In your situation you want to check if a string rapresents an integer number and you should do it in a different way:
try {
int number = Integer.parseInt(string);
}
catch (NumberFormatException e) {
System.out.println("String is not an integer string!");
}
Otherwise you could define a regex for every type and check what the string contains through it:
if (string.matches("[1-9][0-9]*"))
...
In anycase, since a String is just a string type and nothing else, the RTTI won't help you here.
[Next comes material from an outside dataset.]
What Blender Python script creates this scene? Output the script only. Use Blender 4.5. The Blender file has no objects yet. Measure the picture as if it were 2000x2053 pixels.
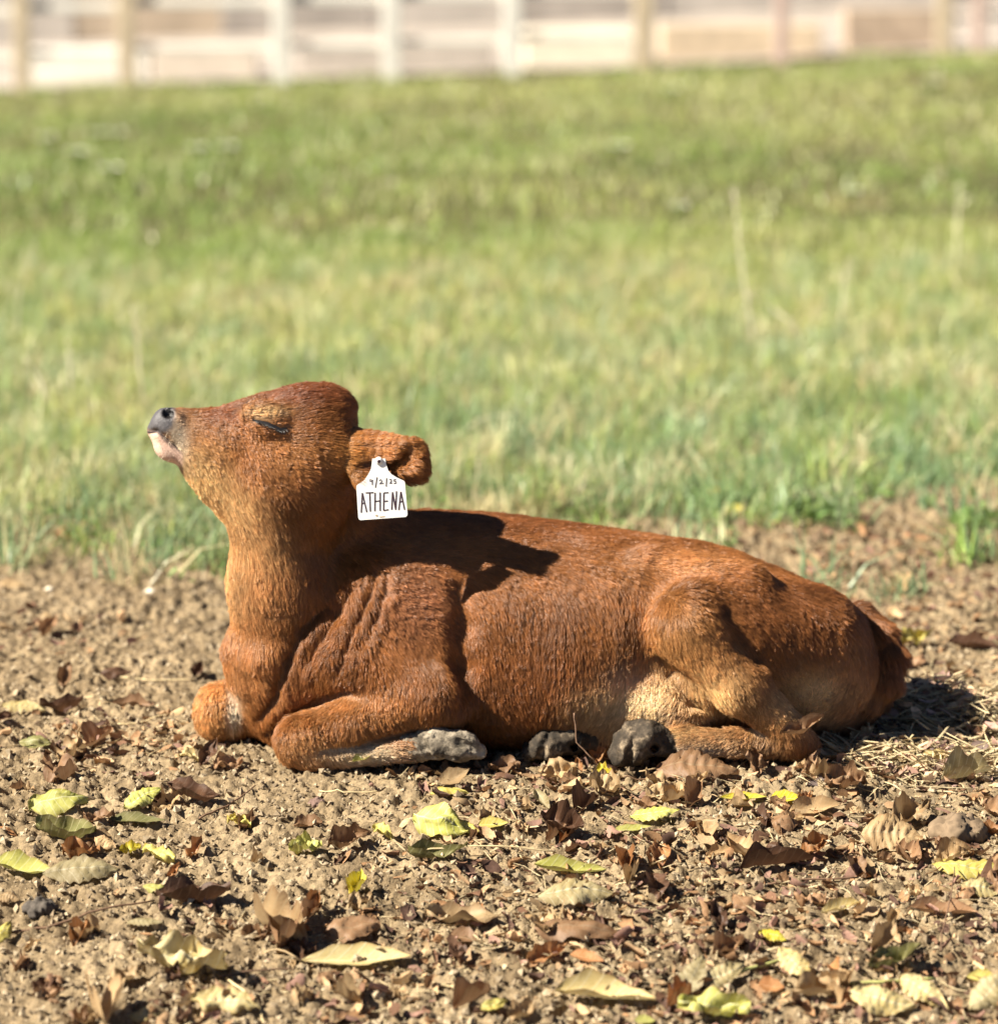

The string itself is orthogonal with every other type (int, float, whatever) also if it rapresents the textual version of another type.
A solution can be found if you can modify the source string types, in this case you could define for example an
class IntString extends String {
IntString(int i) {
super(Integer.toString(i));
}
}
then you could check if string instanceof IntString but this would work only if the strings are built with their specific type eg String s = new IntString(20).
Your easiest solution is probably a switch statement, with one case for each type that you want to support.
public boolean canBeParsed(String type, String val)
{
switch(type) {
case "Java.lang.Integer" : return(tryParseInteger(val) != null);
case ...
}
public static Integer tryParseInteger(String text) {
try {
return new Integer(text);
} catch (NumberFormatException e) {
return null;
}
}
In C# this would be easier, as there is an actual TryParse() method for each numeric type, and it's not necessary to catch an exception to test it.